At present, far too many renters live in sub-standard housing.  The City’s Multi Residential Audit Building (MRAB) program has found over 58,000 deficiencies in approximately 1000 buildings since Building Audits began.  Leaking roofs, stained carpets, non-functioning elevators, and pest infestations are far too common.  And these violations are mostly from just the shared areas in buildings and don’t capture the serious problems tenants face inside their units.

Some landlords have ignored City orders to fix their properties for years with little consequence; they treat the small fines as the cost of doing business, drag out performing the repairs through court appeals, and are even granted time extensions.

The system certainly doesn’t give tenants the same leniency when their rent is due.

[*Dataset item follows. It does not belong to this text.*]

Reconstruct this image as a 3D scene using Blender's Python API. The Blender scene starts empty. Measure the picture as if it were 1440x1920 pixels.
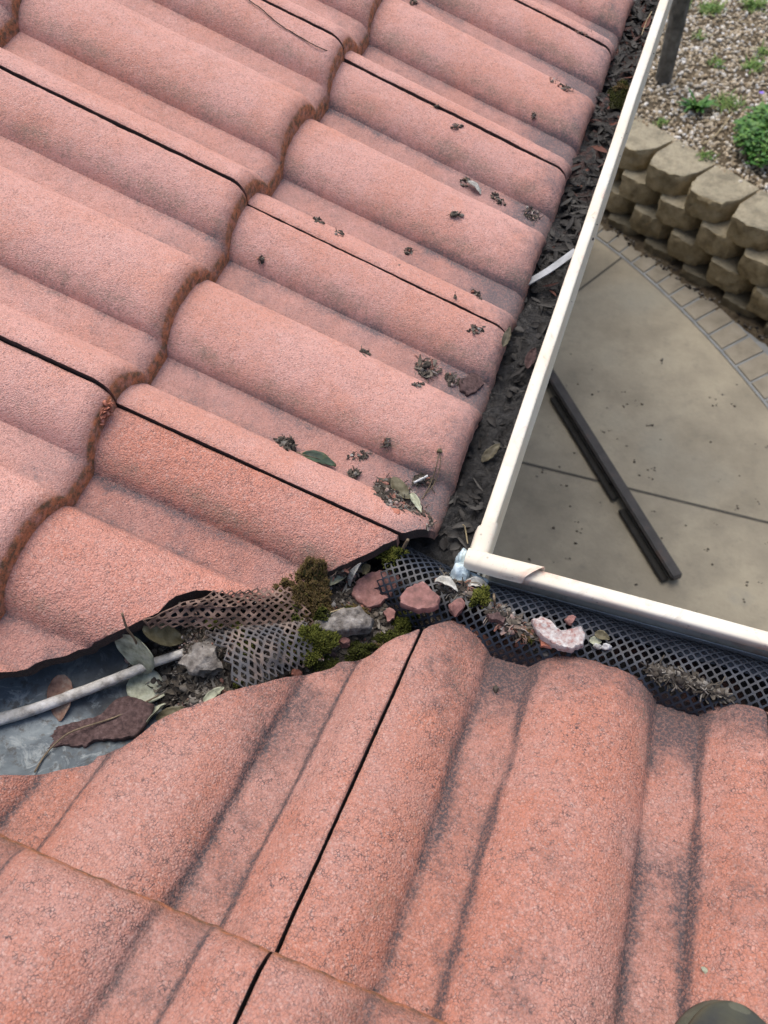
import bpy, bmesh, math, random
import numpy as np
from mathutils import Vector, Matrix, noise as mn

# ------------------------------------------------------------------ camera
CAM = np.array([0.0913, -0.34945, 0.68497])
ROT = (0.55144, 0.08293, 0.3459)
F = 1489.226                      # focal length in pixels of a 1440 px wide frame
sc = bpy.context.scene
col = sc.collection
cam = bpy.data.cameras.new("camera"); camo = bpy.data.objects.new("camera", cam); col.objects.link(camo)
camo.location = CAM; camo.rotation_euler = ROT
cam.sensor_fit = 'HORIZONTAL'; cam.sensor_width = 36; cam.lens = F / 1440 * 36
cam.clip_start = 0.02; cam.clip_end = 3000
cam.dof.use_dof = True; cam.dof.focus_distance = 0.74; cam.dof.aperture_fstop = cam.lens / 2.4
sc.camera = camo

# ------------------------------------------------------------------ light
w = bpy.data.worlds.new("World"); sc.world = w; w.use_nodes = True
nt = w.node_tree; nt.nodes.clear()
wo = nt.nodes.new('ShaderNodeOutputWorld'); bg = nt.nodes.new('ShaderNodeBackground'); sk = nt.nodes.new('ShaderNodeTexSky')
sk.sky_type = 'NISHITA'; sk.sun_disc = False
SUN_EL, SUN_AZ = math.radians(66), math.radians(-30)     # azimuth measured from +y towards +x
sk.sun_elevation = SUN_EL; sk.sun_rotation = SUN_AZ
sk.air_density = 1.0; sk.dust_density = 4.0; sk.ozone_density = 1.0
bg.inputs['Strength'].default_value = 0.14
nt.links.new(sk.outputs[0], bg.inputs[0]); nt.links.new(bg.outputs[0], wo.inputs[0])
sl = bpy.data.lights.new("sun", 'SUN'); sl.energy = 1.35; sl.angle = math.radians(50); sl.color = (1.0, .93, .85)
so = bpy.data.objects.new("sun", sl); col.objects.link(so)
sd = Vector((math.sin(SUN_AZ) * math.cos(SUN_EL), math.cos(SUN_AZ) * math.cos(SUN_EL), math.sin(SUN_EL)))
so.rotation_euler = sd.to_track_quat('Z', 'Y').to_euler(); so.location = (0, 0, 5)
sc.view_settings.view_transform = 'Standard'; sc.view_settings.look = 'None'
sc.view_settings.exposure = 0.55; sc.view_settings.gamma = 1.0
sc.render.engine = 'CYCLES'

# ------------------------------------------------------------------ pixel <-> place
def rotm(a, b, c):
    Rx = np.array([[1, 0, 0], [0, math.cos(a), -math.sin(a)], [0, math.sin(a), math.cos(a)]])
    Ry = np.array([[math.cos(b), 0, math.sin(b)], [0, 1, 0], [-math.sin(b), 0, math.cos(b)]])
    Rz = np.array([[math.cos(c), -math.sin(c), 0], [math.sin(c), math.cos(c), 0], [0, 0, 1]])
    return Rz @ Ry @ Rx
RM = rotm(*ROT)
def ray(px, py): return RM @ np.array([(px - 720) / F, -(py - 960) / F, -1.0])
def onz(px, py, z):
    d = ray(px, py); return Vector(CAM + d * ((z - CAM[2]) / d[2]))

# roof geometry, all in metres. Inner corner of the gutter lips = origin
P = 0.36061; G = 0.32695; YA = 0.00397; XB = -0.02649; EA = 0.05133; EB = 0.05813
C, S = math.cos(P), math.sin(P); T = 0.026; H = 0.027
GC = G * C; TAN = math.tan(P); PITCH = (G * S + T) / GC
PATIO = -2.5; GARDEN = -2.07
def rib(x, hw=.0550, soft=False):
    if soft: hw = .0562
    x = np.minimum(np.abs(x) / hw, 1.0)
    if soft: return .75 * (1 - x ** 2.3) ** .64 + .25 * (.5 + .5 * np.cos(np.pi * x ** 1.8))
    return (1 - x ** 2.3) ** .64
def prof(u, soft=False):                                # u in 0..0.3 across a tile, 0 = seam
    return H * (np.maximum(np.maximum(rib(u - .0075, soft=soft), rib(u - .1575, soft=soft)), rib(u - .3075, soft=soft)) - 1)
def z_roof(a, u, soft=False):                           # a = plan distance up from the eave noses
    n = max(0, math.floor(a / GC)); l = a - n * GC
    return n * (G * S + T) + l * TAN + float(prof(u % .3, soft))
def cut_pts(L, f):
    r = []
    for q in L:
        p = march(q[0], q[1], f); r.append((p[0] if f is zA else p[1], p[1] - p[0]))
    return np.array(sorted(r))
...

This comprehensive new by-law includes several motions I moved to address some of these concerns, including:
  • A “Rentsafe” rating program for buildings modelled off of the “Dinesafe” program for restaurants that requires landlords to post a colour-coded sign that displays the City's rating in a prominent, publicly identifiable location, along with posting the same information on the City's website
  • Requesting that the Province grant the City the power to fine landlords for property standards violations
  • Establishing guidelines for when the Property Standards Committee can grant time extensions on work orders for violations and to limit those criteria to situations that are only extraordinary circumstances
  • Developing standard operating procedures for City enforcement officers which provide targeted timelines by violation category to bring landlords into compliance with City by-laws from the date an order is issued, and make the standards available to the public on the City website
  • Ensuring that landlords will not be able to rent vacant units if they have outstanding property orders in the building for vital services such as heat or water
These measures, and many others contained in the program, were the result of extensive consultation with tenants across the city.